GOAL
Repeat all the material exactly; pictures stay out of your copy.

STORED DATA
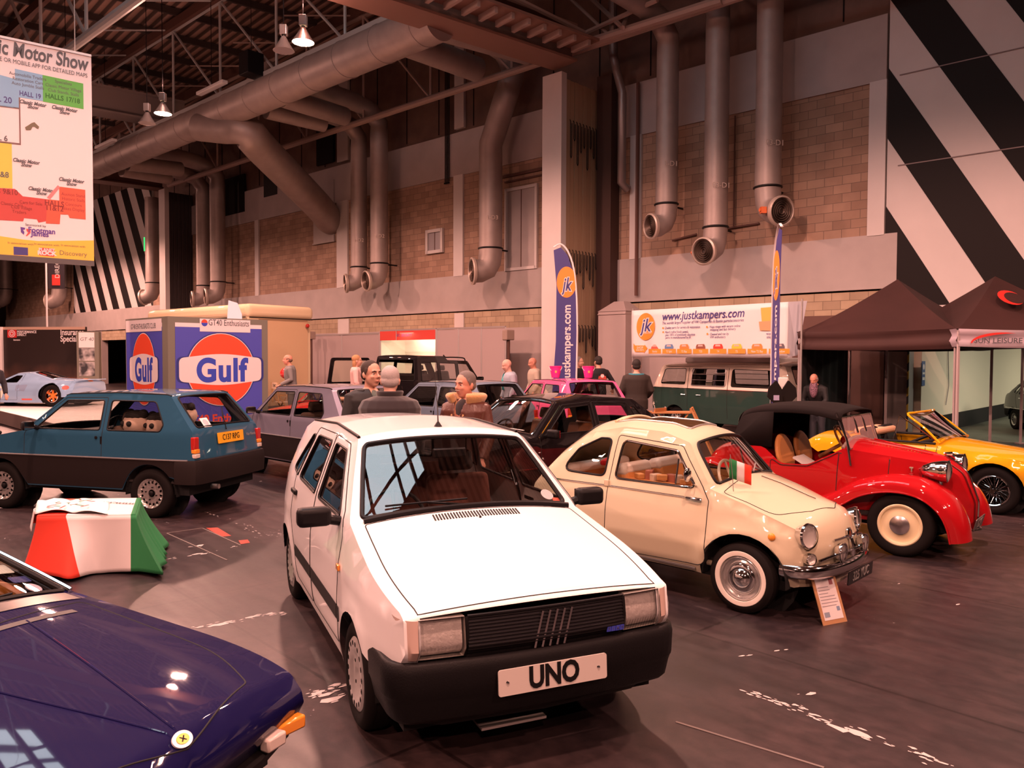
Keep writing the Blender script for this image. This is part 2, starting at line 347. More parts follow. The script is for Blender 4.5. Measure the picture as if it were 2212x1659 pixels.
def frame_t(name, t0, t1, z0, z1, m, w=.10, mp=None, mull=1):
    b = MB(); o = .06
    for t in (t0, t1): b.box((t, o, (z0+z1)/2), (w, .10, z1-z0+w))
    for z in (z0, z1): b.box(((t0+t1)/2, o, z), (t1-t0, .10, w))
    f = wallobj(name, b, m); p = MB(); p.box(((t0+t1)/2, .02, (z0+z1)/2), (t1-t0, .06, z1-z0)); pp = p.build('panel', mp or BAND, f, 0)
    if mull:
        p = MB(); p.box(((t0+t1)/2, .055, (z0+z1)/2), (.03, .02, z1-z0)); p.build('mullion', BROWN, f, 0)
    return f
frame_t('door_1', 9.5, 10.9, 4.98, 7.75, WHITEP); frame_t('window_1', 14.25, 15.1, 5.95, 6.75, WHITEP, .12, mat('pane_grey', (.30, .28, .30), .2))
b = MB(); b.box((10.2, .05, 8.25), (1.9, .1, .08)); b.box((10.0, .04, 8.05), (2.0, .06, .05)); wallobj('trim_5', b, BROWN)
# striped cladding
def stripes(t0, t1, z0, z1, name, off=.04):
    b = MB(); b.box(((t0+t1)/2, (off-.4)/2, (z0+z1)/2), (t1-t0, off+.4, z1-z0)); b.k = 1
    k = int((z0-1.68*(t1+1.7)-7.33)/3.32)-2
    while 7.33+3.32*k < z1-1.68*(t0+1.7):
        zb = 7.33+3.32*k; poly = []                    # black where zb < z - 1.68 (t+1.7) < zb+1.68
        P = [(t0, z0), (t1, z0), (t1, z1), (t0, z1)]
        def clip(P, f):
            out = []
            for i in range(len(P)):
                a, c = P[i-1], P[i]; fa, fc = f(a), f(c)
                if fa*fc < 0: s_ = fa/(fa-fc); out.append((a[0]+(c[0]-a[0])*s_, a[1]+(c[1]-a[1])*s_))
                if fc >= 0: out.append(c)
            return out
        g = lambda p: p[1]-1.68*(p[0]+1.7)
        P = clip(P, lambda p: g(p)-zb); P = clip(P, lambda p: zb+1.68-g(p)) if P else P
        if len(P) > 2: b.prism(P, 0, .012, lambda v: Vector((v.x, off+v.z, v.y)))
        k += 1
    return wallobj(name, b, [WHITEP, STB])
stripes(-40, -1.75, 3.15, 10.6, 'wall_right'); stripes(40.2, 53.5, 3.6, 12.5, 'wall_right')
wallobj('trim_6', wbox(-2.0, -40, 3.06, 3.16, -.4, .10), WHITEP); b = MB()
for z in (6.55, 8.7): b.box((-12, .056, z), (20, .008, .025))
wallobj('trim_7', b, mat('joint_grey', (.25, .2, .2), .7)); wallobj('trim_8', wbox(-2.06, TE, 4.9, 3.62, -.3, .05), STB)
# room seen through the wide doorway on the right
CRM = mat('corridor_wall', (.72, .64, .50), .6)
b = MB(); b.box((-2.35, -12, 1.6), (.30, 23.2, 3.2)); wallobj('wall_corridor', b, CRM)
b = MB(); b.box((-2.52, -12, .22), (.04, 23.2, .44)); wallobj('baseboard_corridor', b, STB)
b = MB(); b.box((-14, -12, 3.3), (24, 23.6, .1)); wallobj('ceiling_corridor', b, WHITEP); b = MB(); b.box((-14, -23.7, 1.6), (24, .2, 3.3)); wallobj('wall_corridor', b, CRM)
b = MB(); b.box((-14, -12, .004), (24, 23, .008)); wallobj('floor_corridor', b, mat('green_grey_floor', (.10, .105, .08), .5, noise=(2, .2)))
b = MB(); b.box((-2.12, .02, 1.6), (.50, .5, 3.2)); wallobj('trim_9', b, mat('grey_jamb', (.25, .22, .21), .6))
b = MB(); b.box((-1.75, .08, 1.5), (.10, .14, 3.0)); b.box((-.6, .10, 1.5), (2.2, .05, 3.0)); wallobj('trim_10', b, BROWN)
def haz(nt, bs):
    tc = N(nt, 'TexCoord'); w = N(nt, 'TexWave', Scale=1.6); w.bands_direction = 'DIAGONAL'; nt.links.new(tc.outputs['Object'], w.inputs[0]); r = N(nt, 'ValToRGB'); r.color_ramp.interpolation = 'CONSTANT'; r.color_ramp.elements[0].color = (.01, .01, .01, 1); r.color_ramp.elements[1].position = .5; r.color_ramp.elements[1].color = (.55, .40, .03, 1); nt.links.new(w.outputs[0], r.inputs[0]); nt.links.new(r.outputs[0], bs.inputs['Base Color'])
b = MB(); b.box((-2.39, .28, 1.6), (.04, .02, 3.1)); wallobj('trim_11', b, nodemat('hazard_tape', haz))
def wsign(name, label, t, z, w, h, cols, off=.3, cat='sign'):
    F = WM@Matrix(((-1, 0, 0, t), (0, 0, 1, off), (0, 1, 0, z), (0, 0, 0, 1))); b = MB(); b.prism(rrect(-w/2, -h/2, w/2, h/2, .01), 0, .015, F); o = b.build(name, cols[0], None, 0); tag(o, label, cat)
    return o, F
F = WM@Matrix(((0, 0, -1, -2.52), (-1, 0, 0, -.45), (0, 1, 0, 1.55), (0, 0, 0, 1)))
b = MB(); b.prism(rrect(-.13, -.30, .13, .30, .01), 0, .012, F); s = b.build('safety_sign', mat('sign_blue', (.04, .10, .30), .4), None, 0); tag(s, 'small blue and white safety sign on the jamb of the pale corridor', 'sign')
flat_on('sign_symbols', [ell(0, .16, .07, .07, 14), [(-.09, -.02), (.09, -.02), (.09, .03), (-.09, .03)], [(-.09, -.16), (.09, -.16), (.09, -.09), (-.09, -.09)]], F, WHITE, s, off=.013)
b = MB(); b.tube([wp(-2.53, 2.9, -2.6), wp(-2.53, 2.0, -2.62), wp(-2.53, 1.2, -2.75), wp(-2.53, .7, -2.5)], .012, 5); tag(b.build('hanging_cable', mat('cable_grey', (.25, .27, .27), .6)), 'thin grey cable hanging down the pale corridor wall', 'cable')
# folding partition stacks
def stack(t, D, z1, name, label, col, ribs, n=9):
    w = .74; b = MB(); b.box((t+w/2+.02, D-.12, z1/2), (w, .24, z1)); root = b.build(name, WHITEP, None, 0); root.matrix_world = WM; tag(root, label, 'partition wall')
    for i in range(n):
        y0 = (D-.26)*(1-(i+1)/n); b = MB(); b.box((t+w/2+.02+(.02 if i % 2 else 0), y0+(D-.26)/n*.5, (z1-.15)/2), (w-.06, (D-.26)/n*.84, z1-.15)); b.build('partition_leaf', col, root, 0)
    for (z, zz) in (ribs or []):
        for k in range(9):
            y = D-.35-k*.16; L_ = zz*(.7+.3*math.sin(k*2.3+z)); b = MB(); b.tube([(t-.02, y, z), (t-.05, y, z-.05), (t-.05, y, z-L_), (t-.05, y-.03, z-L_-.06), (t-.05, y-.06, z-L_), (t-.05, y-.065, z-.1)], .014, 5); b.build('hanging_hook', BLACK, root)
    return root
stack(6.72, 2.13, 10.35, 'folding_partition', 'tall stacked folding partition with a pale end leaf and hanging hooks, near the feather flag', mat('beige_leaf', (.40, .28, .18), .55), [(5.15, 1.1), (9.0, 1.3), (2.9, .8)])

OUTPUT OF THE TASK
Keep writing the Blender script for this image. This is part 2, starting at line 347. More parts follow. The script is for Blender 4.5. Measure the picture as if it were 2212x1659 pixels.
def frame_t(name, t0, t1, z0, z1, m, w=.10, mp=None, mull=1):
    b = MB(); o = .06
    for t in (t0, t1): b.box((t, o, (z0+z1)/2), (w, .10, z1-z0+w))
    for z in (z0, z1): b.box(((t0+t1)/2, o, z), (t1-t0, .10, w))
    f = wallobj(name, b, m); p = MB(); p.box(((t0+t1)/2, .02, (z0+z1)/2), (t1-t0, .06, z1-z0)); pp = p.build('panel', mp or BAND, f, 0)
    if mull:
        p = MB(); p.box(((t0+t1)/2, .055, (z0+z1)/2), (.03, .02, z1-z0)); p.build('mullion', BROWN, f, 0)
    return f
frame_t('door_1', 9.5, 10.9, 4.98, 7.75, WHITEP); frame_t('window_1', 14.25, 15.1, 5.95, 6.75, WHITEP, .12, mat('pane_grey', (.30, .28, .30), .2))
b = MB(); b.box((10.2, .05, 8.25), (1.9, .1, .08)); b.box((10.0, .04, 8.05), (2.0, .06, .05)); wallobj('trim_5', b, BROWN)
# striped cladding
def stripes(t0, t1, z0, z1, name, off=.04):
    b = MB(); b.box(((t0+t1)/2, (off-.4)/2, (z0+z1)/2), (t1-t0, off+.4, z1-z0)); b.k = 1
    k = int((z0-1.68*(t1+1.7)-7.33)/3.32)-2
    while 7.33+3.32*k < z1-1.68*(t0+1.7):
        zb = 7.33+3.32*k; poly = []                    # black where zb < z - 1.68 (t+1.7) < zb+1.68
        P = [(t0, z0), (t1, z0), (t1, z1), (t0, z1)]
        def clip(P, f):
            out = []
            for i in range(len(P)):
                a, c = P[i-1], P[i]; fa, fc = f(a), f(c)
                if fa*fc < 0: s_ = fa/(fa-fc); out.append((a[0]+(c[0]-a[0])*s_, a[1]+(c[1]-a[1])*s_))
                if fc >= 0: out.append(c)
            return out
        g = lambda p: p[1]-1.68*(p[0]+1.7)
        P = clip(P, lambda p: g(p)-zb); P = clip(P, lambda p: zb+1.68-g(p)) if P else P
        if len(P) > 2: b.prism(P, 0, .012, lambda v: Vector((v.x, off+v.z, v.y)))
        k += 1
    return wallobj(name, b, [WHITEP, STB])
stripes(-40, -1.75, 3.15, 10.6, 'wall_right'); stripes(40.2, 53.5, 3.6, 12.5, 'wall_right')
wallobj('trim_6', wbox(-2.0, -40, 3.06, 3.16, -.4, .10), WHITEP); b = MB()
for z in (6.55, 8.7): b.box((-12, .056, z), (20, .008, .025))
wallobj('trim_7', b, mat('joint_grey', (.25, .2, .2), .7)); wallobj('trim_8', wbox(-2.06, TE, 4.9, 3.62, -.3, .05), STB)
# room seen through the wide doorway on the right
CRM = mat('corridor_wall', (.72, .64, .50), .6)
b = MB(); b.box((-2.35, -12, 1.6), (.30, 23.2, 3.2)); wallobj('wall_corridor', b, CRM)
b = MB(); b.box((-2.52, -12, .22), (.04, 23.2, .44)); wallobj('baseboard_corridor', b, STB)
b = MB(); b.box((-14, -12, 3.3), (24, 23.6, .1)); wallobj('ceiling_corridor', b, WHITEP); b = MB(); b.box((-14, -23.7, 1.6), (24, .2, 3.3)); wallobj('wall_corridor', b, CRM)
b = MB(); b.box((-14, -12, .004), (24, 23, .008)); wallobj('floor_corridor', b, mat('green_grey_floor', (.10, .105, .08), .5, noise=(2, .2)))
b = MB(); b.box((-2.12, .02, 1.6), (.50, .5, 3.2)); wallobj('trim_9', b, mat('grey_jamb', (.25, .22, .21), .6))
b = MB(); b.box((-1.75, .08, 1.5), (.10, .14, 3.0)); b.box((-.6, .10, 1.5), (2.2, .05, 3.0)); wallobj('trim_10', b, BROWN)
def haz(nt, bs):
    tc = N(nt, 'TexCoord'); w = N(nt, 'TexWave', Scale=1.6); w.bands_direction = 'DIAGONAL'; nt.links.new(tc.outputs['Object'], w.inputs[0]); r = N(nt, 'ValToRGB'); r.color_ramp.interpolation = 'CONSTANT'; r.color_ramp.elements[0].color = (.01, .01, .01, 1); r.color_ramp.elements[1].position = .5; r.color_ramp.elements[1].color = (.55, .40, .03, 1); nt.links.new(w.outputs[0], r.inputs[0]); nt.links.new(r.outputs[0], bs.inputs['Base Color'])
b = MB(); b.box((-2.39, .28, 1.6), (.04, .02, 3.1)); wallobj('trim_11', b, nodemat('hazard_tape', haz))
def wsign(name, label, t, z, w, h, cols, off=.3, cat='sign'):
    F = WM@Matrix(((-1, 0, 0, t), (0, 0, 1, off), (0, 1, 0, z), (0, 0, 0, 1))); b = MB(); b.prism(rrect(-w/2, -h/2, w/2, h/2, .01), 0, .015, F); o = b.build(name, cols[0], None, 0); tag(o, label, cat)
    return o, F
F = WM@Matrix(((0, 0, -1, -2.52), (-1, 0, 0, -.45), (0, 1, 0, 1.55), (0, 0, 0, 1)))
b = MB(); b.prism(rrect(-.13, -.30, .13, .30, .01), 0, .012, F); s = b.build('safety_sign', mat('sign_blue', (.04, .10, .30), .4), None, 0); tag(s, 'small blue and white safety sign on the jamb of the pale corridor', 'sign')
flat_on('sign_symbols', [ell(0, .16, .07, .07, 14), [(-.09, -.02), (.09, -.02), (.09, .03), (-.09, .03)], [(-.09, -.16), (.09, -.16), (.09, -.09), (-.09, -.09)]], F, WHITE, s, off=.013)
b = MB(); b.tube([wp(-2.53, 2.9, -2.6), wp(-2.53, 2.0, -2.62), wp(-2.53, 1.2, -2.75), wp(-2.53, .7, -2.5)], .012, 5); tag(b.build('hanging_cable', mat('cable_grey', (.25, .27, .27), .6)), 'thin grey cable hanging down the pale corridor wall', 'cable')
# folding partition stacks
def stack(t, D, z1, name, label, col, ribs, n=9):
    w = .74; b = MB(); b.box((t+w/2+.02, D-.12, z1/2), (w, .24, z1)); root = b.build(name, WHITEP, None, 0); root.matrix_world = WM; tag(root, label, 'partition wall')
    for i in range(n):
        y0 = (D-.26)*(1-(i+1)/n); b = MB(); b.box((t+w/2+.02+(.02 if i % 2 else 0), y0+(D-.26)/n*.5, (z1-.15)/2), (w-.06, (D-.26)/n*.84, z1-.15)); b.build('partition_leaf', col, root, 0)
    for (z, zz) in (ribs or []):
        for k in range(9):
            y = D-.35-k*.16; L_ = zz*(.7+.3*math.sin(k*2.3+z)); b = MB(); b.tube([(t-.02, y, z), (t-.05, y, z-.05), (t-.05, y, z-L_), (t-.05, y-.03, z-L_-.06), (t-.05, y-.06, z-L_), (t-.05, y-.065, z-.1)], .014, 5); b.build('hanging_hook', BLACK, root)
    return root
stack(6.72, 2.13, 10.35, 'folding_partition', 'tall stacked folding partition with a pale end leaf and hanging hooks, near the feather flag', mat('beige_leaf', (.40, .28, .18), .55), [(5.15, 1.1), (9.0, 1.3), (2.9, .8)])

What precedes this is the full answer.